As we pack up, one of the lawyers turns to me and expresses how much he thinks mediation is amazing. He says there is no way a judge could have come up with that solution. A judge would (rightly) consider the law and make a decision based on that and not a practical solution to the dispute. He said that they were expecting the trial to be 2-3 weeks and it would have cost in excess of £100,000 in legal fees, easily. He ended by saying:

“Wow, mediation is amazing.”

He was right. Mediation is amazing, and solution based outcomes are so powerful for parties, enabing them to move on with their lives.

A court could have ruled on access, determined liability and produced a lengthy judgment clarifying the law. It could not have ordered (or designed) a solution that preserved dignity on both sides.

The key worked because it solved the real problem without creating a winner and a loser.

The church kept its gates locked. Clara kept her safety. No precedent was created. No public defeat recorded.
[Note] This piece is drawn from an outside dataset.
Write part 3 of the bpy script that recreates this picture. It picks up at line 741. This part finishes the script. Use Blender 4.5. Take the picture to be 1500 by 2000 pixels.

No reputational disaster unfolded.

The Last Word

I try to finish each Greggonomics with a quote, and this one feels particularly apt – especially as Margaret Heffernan work has long been part of the ADR conversation:

“For good ideas and true innovation, you need human interaction, conflict, argument, debate.” Margaret Heffernan

The dispute itself wasn’t the failure, the failure was outsourcing the conflict entirely to the legal process. For eighteen months, everything had been formalised and human interaction narrowed as more lawyers got involved and more money was spent. Debate was purely adversarial rather than exploratory.

The key was not a legal breakthrough, it was the product of conversation.

So, this might sounds a bit corny, but conflict, handled properly, doesn’t destroy solutions – it creates them.

Mediate when you can, train to be a mediator, talk talk talk and use your imagination to find solutions.